▶ _SUPPLIED MATERIAL_
Start

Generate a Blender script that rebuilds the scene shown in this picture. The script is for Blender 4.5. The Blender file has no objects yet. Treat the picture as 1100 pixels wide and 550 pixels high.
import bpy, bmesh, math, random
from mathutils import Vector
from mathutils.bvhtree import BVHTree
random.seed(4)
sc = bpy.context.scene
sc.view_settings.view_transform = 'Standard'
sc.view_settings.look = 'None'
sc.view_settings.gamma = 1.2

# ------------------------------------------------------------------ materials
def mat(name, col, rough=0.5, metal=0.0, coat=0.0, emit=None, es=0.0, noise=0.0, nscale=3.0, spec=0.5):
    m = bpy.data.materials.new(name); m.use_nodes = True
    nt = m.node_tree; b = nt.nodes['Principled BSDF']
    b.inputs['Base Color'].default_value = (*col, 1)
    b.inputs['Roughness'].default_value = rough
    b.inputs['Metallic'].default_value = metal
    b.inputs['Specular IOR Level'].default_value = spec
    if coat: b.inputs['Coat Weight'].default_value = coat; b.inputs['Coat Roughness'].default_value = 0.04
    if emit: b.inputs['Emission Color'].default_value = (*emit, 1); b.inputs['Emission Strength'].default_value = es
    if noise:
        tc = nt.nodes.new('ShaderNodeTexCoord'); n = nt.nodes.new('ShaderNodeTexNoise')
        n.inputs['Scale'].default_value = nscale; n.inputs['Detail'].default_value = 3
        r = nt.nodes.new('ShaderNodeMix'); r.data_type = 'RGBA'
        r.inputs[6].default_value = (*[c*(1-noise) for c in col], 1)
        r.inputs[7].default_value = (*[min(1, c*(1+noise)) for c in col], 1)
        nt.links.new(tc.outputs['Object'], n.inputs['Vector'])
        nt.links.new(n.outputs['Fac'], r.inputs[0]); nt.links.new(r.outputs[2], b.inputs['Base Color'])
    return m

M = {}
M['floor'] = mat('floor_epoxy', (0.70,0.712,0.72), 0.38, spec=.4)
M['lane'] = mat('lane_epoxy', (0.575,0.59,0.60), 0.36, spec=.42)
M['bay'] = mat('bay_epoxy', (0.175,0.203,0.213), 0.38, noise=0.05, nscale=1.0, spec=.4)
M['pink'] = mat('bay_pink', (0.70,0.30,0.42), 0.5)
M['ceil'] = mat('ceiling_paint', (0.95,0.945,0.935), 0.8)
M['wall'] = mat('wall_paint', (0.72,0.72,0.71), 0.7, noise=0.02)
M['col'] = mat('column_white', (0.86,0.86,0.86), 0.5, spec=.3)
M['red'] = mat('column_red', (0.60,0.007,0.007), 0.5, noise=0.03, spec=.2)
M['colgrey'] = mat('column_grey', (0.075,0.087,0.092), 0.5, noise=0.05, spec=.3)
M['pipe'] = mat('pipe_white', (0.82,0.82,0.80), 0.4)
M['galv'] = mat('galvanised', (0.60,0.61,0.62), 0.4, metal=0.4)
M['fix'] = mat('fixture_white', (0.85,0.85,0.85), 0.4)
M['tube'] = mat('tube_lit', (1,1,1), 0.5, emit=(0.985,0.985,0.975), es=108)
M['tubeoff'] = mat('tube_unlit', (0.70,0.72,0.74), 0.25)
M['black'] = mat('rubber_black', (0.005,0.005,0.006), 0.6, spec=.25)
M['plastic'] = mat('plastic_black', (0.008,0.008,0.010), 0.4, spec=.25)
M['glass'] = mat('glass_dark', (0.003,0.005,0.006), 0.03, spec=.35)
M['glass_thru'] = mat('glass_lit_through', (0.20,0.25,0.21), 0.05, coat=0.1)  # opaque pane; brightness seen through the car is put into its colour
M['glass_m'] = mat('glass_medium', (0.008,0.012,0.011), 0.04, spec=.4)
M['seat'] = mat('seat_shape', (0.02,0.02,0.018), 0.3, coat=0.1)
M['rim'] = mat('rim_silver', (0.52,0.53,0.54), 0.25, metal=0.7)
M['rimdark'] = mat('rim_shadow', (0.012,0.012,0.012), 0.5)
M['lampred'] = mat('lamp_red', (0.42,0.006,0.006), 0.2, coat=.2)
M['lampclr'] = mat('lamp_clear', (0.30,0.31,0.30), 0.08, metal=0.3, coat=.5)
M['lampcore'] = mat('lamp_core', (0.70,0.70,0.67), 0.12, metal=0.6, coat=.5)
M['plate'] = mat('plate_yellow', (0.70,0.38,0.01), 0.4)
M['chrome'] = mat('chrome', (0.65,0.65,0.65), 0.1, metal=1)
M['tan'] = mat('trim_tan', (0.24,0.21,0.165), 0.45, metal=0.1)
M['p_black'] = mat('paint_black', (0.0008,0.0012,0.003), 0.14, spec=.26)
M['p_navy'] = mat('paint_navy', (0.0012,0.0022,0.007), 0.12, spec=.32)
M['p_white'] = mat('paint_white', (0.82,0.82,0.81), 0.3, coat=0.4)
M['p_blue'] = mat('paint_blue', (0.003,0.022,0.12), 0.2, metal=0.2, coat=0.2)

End

▶ _DIRECTIONS FOR THIS TASK_
Copy out each line above, character for character.

▶ _WRITTEN REPLY_
Generate a Blender script that rebuilds the scene shown in this picture. The script is for Blender 4.5. The Blender file has no objects yet. Treat the picture as 1100 pixels wide and 550 pixels high.
import bpy, bmesh, math, random
from mathutils import Vector
from mathutils.bvhtree import BVHTree
random.seed(4)
sc = bpy.context.scene
sc.view_settings.view_transform = 'Standard'
sc.view_settings.look = 'None'
sc.view_settings.gamma = 1.2

# ------------------------------------------------------------------ materials
def mat(name, col, rough=0.5, metal=0.0, coat=0.0, emit=None, es=0.0, noise=0.0, nscale=3.0, spec=0.5):
    m = bpy.data.materials.new(name); m.use_nodes = True
    nt = m.node_tree; b = nt.nodes['Principled BSDF']
    b.inputs['Base Color'].default_value = (*col, 1)
    b.inputs['Roughness'].default_value = rough
    b.inputs['Metallic'].default_value = metal
    b.inputs['Specular IOR Level'].default_value = spec
    if coat: b.inputs['Coat Weight'].default_value = coat; b.inputs['Coat Roughness'].default_value = 0.04
    if emit: b.inputs['Emission Color'].default_value = (*emit, 1); b.inputs['Emission Strength'].default_value = es
    if noise:
        tc = nt.nodes.new('ShaderNodeTexCoord'); n = nt.nodes.new('ShaderNodeTexNoise')
        n.inputs['Scale'].default_value = nscale; n.inputs['Detail'].default_value = 3
        r = nt.nodes.new('ShaderNodeMix'); r.data_type = 'RGBA'
        r.inputs[6].default_value = (*[c*(1-noise) for c in col], 1)
        r.inputs[7].default_value = (*[min(1, c*(1+noise)) for c in col], 1)
        nt.links.new(tc.outputs['Object'], n.inputs['Vector'])
        nt.links.new(n.outputs['Fac'], r.inputs[0]); nt.links.new(r.outputs[2], b.inputs['Base Color'])
    return m

M = {}
M['floor'] = mat('floor_epoxy', (0.70,0.712,0.72), 0.38, spec=.4)
M['lane'] = mat('lane_epoxy', (0.575,0.59,0.60), 0.36, spec=.42)
M['bay'] = mat('bay_epoxy', (0.175,0.203,0.213), 0.38, noise=0.05, nscale=1.0, spec=.4)
M['pink'] = mat('bay_pink', (0.70,0.30,0.42), 0.5)
M['ceil'] = mat('ceiling_paint', (0.95,0.945,0.935), 0.8)
M['wall'] = mat('wall_paint', (0.72,0.72,0.71), 0.7, noise=0.02)
M['col'] = mat('column_white', (0.86,0.86,0.86), 0.5, spec=.3)
M['red'] = mat('column_red', (0.60,0.007,0.007), 0.5, noise=0.03, spec=.2)
M['colgrey'] = mat('column_grey', (0.075,0.087,0.092), 0.5, noise=0.05, spec=.3)
M['pipe'] = mat('pipe_white', (0.82,0.82,0.80), 0.4)
M['galv'] = mat('galvanised', (0.60,0.61,0.62), 0.4, metal=0.4)
M['fix'] = mat('fixture_white', (0.85,0.85,0.85), 0.4)
M['tube'] = mat('tube_lit', (1,1,1), 0.5, emit=(0.985,0.985,0.975), es=108)
M['tubeoff'] = mat('tube_unlit', (0.70,0.72,0.74), 0.25)
M['black'] = mat('rubber_black', (0.005,0.005,0.006), 0.6, spec=.25)
M['plastic'] = mat('plastic_black', (0.008,0.008,0.010), 0.4, spec=.25)
M['glass'] = mat('glass_dark', (0.003,0.005,0.006), 0.03, spec=.35)
M['glass_thru'] = mat('glass_lit_through', (0.20,0.25,0.21), 0.05, coat=0.1)  # opaque pane; brightness seen through the car is put into its colour
M['glass_m'] = mat('glass_medium', (0.008,0.012,0.011), 0.04, spec=.4)
M['seat'] = mat('seat_shape', (0.02,0.02,0.018), 0.3, coat=0.1)
M['rim'] = mat('rim_silver', (0.52,0.53,0.54), 0.25, metal=0.7)
M['rimdark'] = mat('rim_shadow', (0.012,0.012,0.012), 0.5)
M['lampred'] = mat('lamp_red', (0.42,0.006,0.006), 0.2, coat=.2)
M['lampclr'] = mat('lamp_clear', (0.30,0.31,0.30), 0.08, metal=0.3, coat=.5)
M['lampcore'] = mat('lamp_core', (0.70,0.70,0.67), 0.12, metal=0.6, coat=.5)
M['plate'] = mat('plate_yellow', (0.70,0.38,0.01), 0.4)
M['chrome'] = mat('chrome', (0.65,0.65,0.65), 0.1, metal=1)
M['tan'] = mat('trim_tan', (0.24,0.21,0.165), 0.45, metal=0.1)
M['p_black'] = mat('paint_black', (0.0008,0.0012,0.003), 0.14, spec=.26)
M['p_navy'] = mat('paint_navy', (0.0012,0.0022,0.007), 0.12, spec=.32)
M['p_white'] = mat('paint_white', (0.82,0.82,0.81), 0.3, coat=0.4)
M['p_blue'] = mat('paint_blue', (0.003,0.022,0.12), 0.2, metal=0.2, coat=0.2)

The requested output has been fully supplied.